Le responsable a rappelé qu’à l’exception de rares pays sur le continent, comme l’Afrique du Sud, les marché boursiers sont souvent unidirectionnels, sans contrepartie centrale et ne traitent que sur un ou deux produits (actions et obligations). Pour dynamiser les marchés et attirer plus d’investisseurs étrangers, il faut être capable de permettre à des avis divergents de s’exprimer et de se couvrir. Ahmed Arharbi a révélé à cette occasion que la Bourse de Casablanca va d’abord développer un future sur indice (en se basant sur le MSI20), puis un future sur taux et ensuite des futures sur actions et matières premières.

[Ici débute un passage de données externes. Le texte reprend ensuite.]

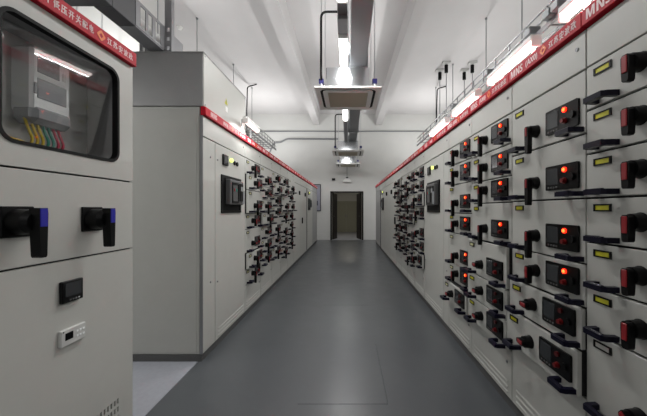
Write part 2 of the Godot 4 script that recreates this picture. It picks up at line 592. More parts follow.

«Des solutions progressives avec un impact certain, puisqu’elles répondent d’abord aux besoins de couverture, d’arbitrage et placement exprimés par les opérateurs», s’est-il félicité. Le marché à terme et la chambre de compensation, en développement actuellement, doivent répondre à un cahier des charges validé par le ministère des Finances, et qui précise qui sont les membres compensateurs, les membres négociateurs et ceux qui ont les deux rôles. Ce cahier des charges précise également le fonctionnement des différents produits.
Mais au-delà du volet technique, le soutien institutionnel est important. Et c’est le cas, puisque Bank Al-Maghrib et l’Autorité marocaine du marché des capitaux sont engagés dans le projet, notamment à travers un comité regroupant les parties prenantes et chargé de gérer la mise en place de la chambre de compensation.
Aucune date de lancement officiel n’a été avancée. Mais Tariq Senhajji, Directeur général de la Bourse de Casablanca, avait indiqué lors du dernier meeting sur l’information financière que le démarrage aura lieu en 2022. A noter que sur le volet compensation, la Bourse de Casablanca a préféré capitaliser sur son expérience sur le marché cash et développer une solution interne pour le marché à terme, avec un module de risque externe de renommée mondiale. Sur le volet transactionnel, la Bourse dispose déjà de l’infrastructure nécessaire et le marché dérivé est déjà en test en interne. Si les opérateurs sont enthousiastes sur ce futur marché, des contraintes doivent être levées, notamment sur le cadre fiscal des produits, qui demeure inapproprié.